Whether we like it or not, every political decision is an ideological one, reflecting the values of the person or party who made it.

Chamisa leads a party with no aim and his party reflects no values.

An "unideological" politician is like a professional chef who claims not to care how their food tastes, or a prosecutor that couldn't be fussed what the jury decides, either lying to you, or incompetent.

So Chamisa is not only a liar, but has shown that he is incompetent.

He is focused on foreign money and obviously foreign instructions. He is clearly telling Zimbabweans that they must follow him into Canaan.

But Canaan for Chamisa is to take Zimbabwe in the hands of those who will pay him. The whole CCC idea is only for money, a great betrayal for Zimbabwe.

Yet, Chamisa dances in front of thousands of his supporters who cheered Zimbabwe away and he was dancing the country into the hands of the Western governments which he referred to as white men with money.

We should know that this, then, is the bottom line: Most voters aren't ideologues, and even accounting for that, most ideologues aren't particularly ideological.

A party without ideology is surely a mouth piece of other powers hidden somewhere. Thinking about all this mostly reminds us that Zimbabwean politics has always been especially ideological and has historically ever been especially ideological.

Tradition and institutional structure have given us robust ideologies.

Consequently, practical politics in Zimbabwe revolves around a competition between two political coalitions that are, of necessity, pretty slapdash and unwieldy.

The primary fact about Zimbabwe's political allegiance, under the circumstances, is the voters' attitude toward those coalitions not abstract ideas about how things ought to be.

It would have been a different story if Chamisa had said that politics should be devoid of ideology, and what he really wanted is a politics underpinned by one common ideology a unifying, universal set of principles that all politicians hold as true.

But Chamisa offers no principles, thus making his supporters look like fools.

Where there is ideology in existence, politics becomes a domain of pure facts, contracted out to technocratic bureaucrats who can decide the best way to pursue these shared goals.

This is no historical accident, nor is it something we can ever hope to overcome.

Pluralism is an explicit design feature of democracy, and as long as our political institutions are shared between tens of millions of people, all from unique cultural backgrounds, it is one that can't be done without ideology.

People, quite simply, are going to disagree, and it's fanciful to suggest that politics will ever be more than a partisan scrap for ideological supremacy.

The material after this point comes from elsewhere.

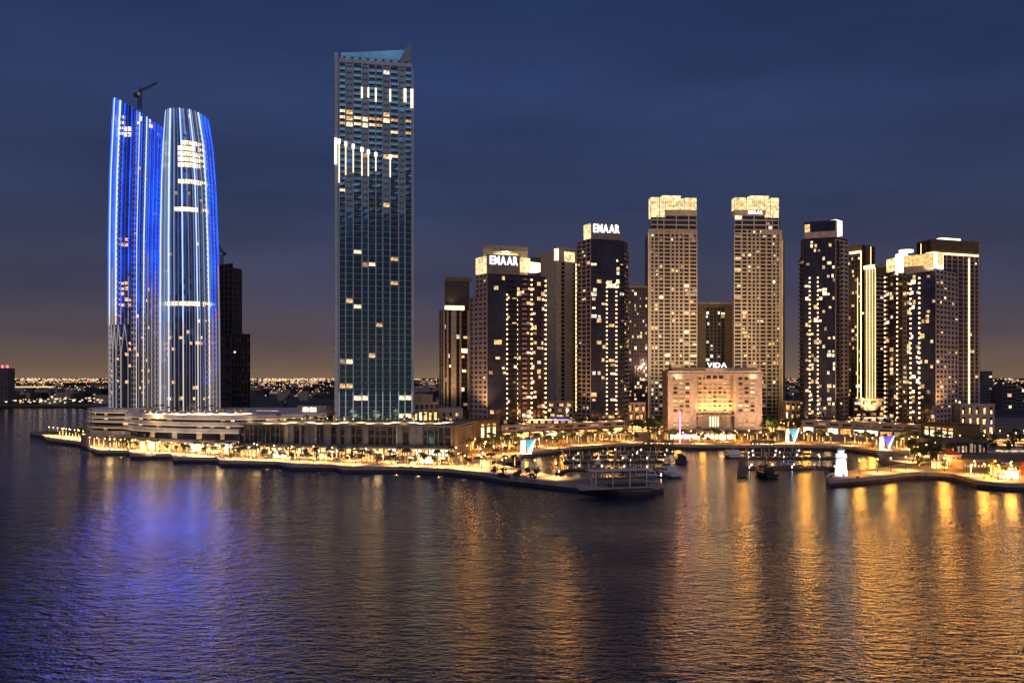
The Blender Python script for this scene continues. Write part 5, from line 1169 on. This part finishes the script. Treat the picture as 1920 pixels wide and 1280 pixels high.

And that's not a bad thing. If our values and principles are worth anything, they should be worth fighting for.

Because when our politicians claim to stand for nothing, then… well… who knows what's on your plate.

Chamisa takes Zimbabweans for fools. He has no plan, all he promises is money from the whites.

Is this the Zimbabwe we want, the Zimbabwe we fought for? The country to be led by people with no purpose and no reason for existence?

Zimbabweans we have been warned, CCC does not know why it is in politics.